How the landscape of antebellum science shaped the founding of MIT
August 18, 2009

In the 1830s, as a young William and Mary professor researching green sand marl, a deposit that was used as fertilizer, ­William Barton Rogers was deluged with soil packets from Virginians responding to his articles on soil composition in the Farmer’s Register. Faced with far more samples than he could analyze, he invented an “Apparatus for analyzing Marl and the Carbonates in general” that farmers could build and use themselves.

William Barton Rogers and the Idea of MIT
By A. J. Angulo
Johns Hopkins University Press, 2008, $55.00

The incident is typical of the scientist who would later found MIT. Intensely interested in both theory and practice, ­Rogers performed detailed empirical research on soil composition and developed theories of mountain formation–and found an audience for his work among Virginia farmers and European scientists alike. While geologists at the time were divided between Baconian fact collectors and Humboldtian theorists, Rogers ably navigated the conflicts between these groups.

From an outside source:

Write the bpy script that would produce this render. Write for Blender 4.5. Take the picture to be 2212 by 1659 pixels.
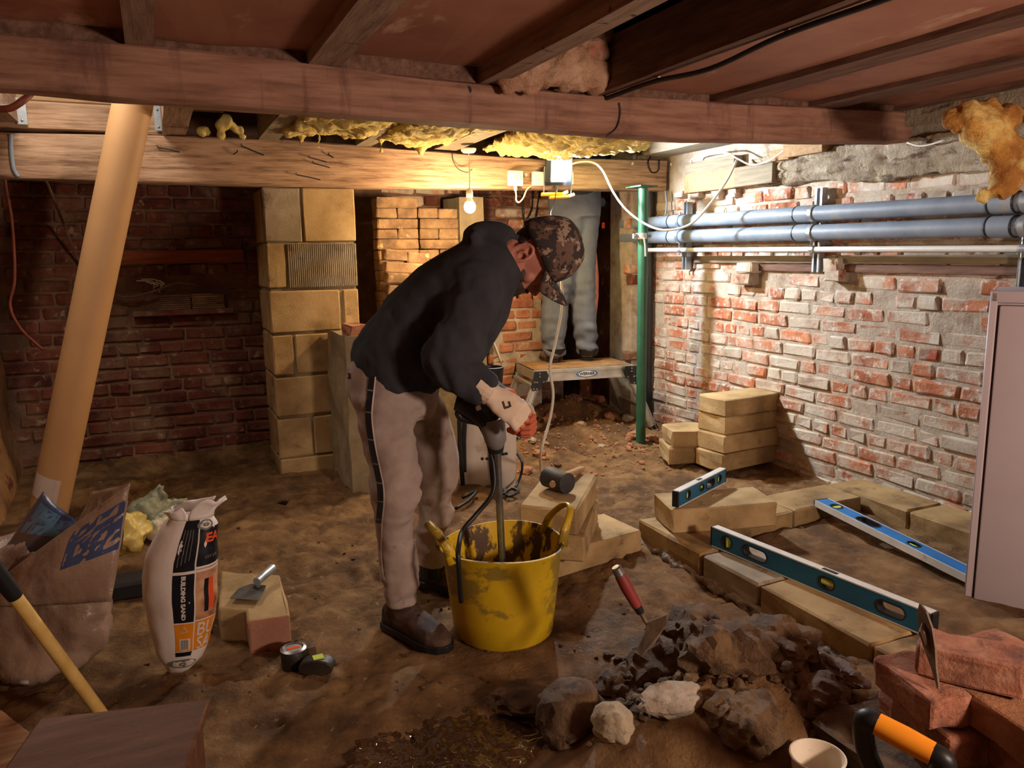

“[Rogers’s] concern for the intersection of the practical, the theoretical, and the technological would become hallmarks of his plan for MIT,” writes A. J. Angulo in William Barton Rogers and the Idea of MIT, which chronicles how Rogers’s ideas developed amid contentious debates in science and higher education. Would geologists mainly observe and classify, or would they theorize? Would elite scientists dominate the advancement of knowledge, or would professional organizations democratize science? Would scientific education continue to emphasize recitation of texts, or would the new experimental approach prevail?

Rogers’s work in geology, chemistry, education, and the founding of early professional scientific organizations put him at the nexus of these fascinating conflicts, allowing Angulo to weave together many threads in the history of antebellum science and education. One chapter analyzes Rogers’s role in promoting Darwin’s theory of natural selection through public debates with Harvard’s Louis Agassiz in 1860. Rhetorically gifted, Rogers applied careful reasoning and linked evidence about fossils found in various geological formations around the world to counter Agassiz’s insistence that separate species were created through local divine intervention.

A year after those debates, Rogers received the charter to found MIT, one of the first schools to emphasize laboratory work for students. There, he would devote the rest of his life to developing an institution that struck a balance between the theoretical and the practical. Shortly before Rogers collapsed and died at the podium during his final commencement speech, in 1882, he proclaimed that the Institute’s curriculum closed “a wide separation” between theory and practice: “Now in every fabric that is made, every structure that is reared, they are closely united into one interlocking system.”

This examination of Rogers’s career covers and uncovers a great deal about the professionalization and Americanization of science and science education. “His life experiences tell us something new about how MIT emerged [and] what scientists thought about science and professionalization,” says Angulo.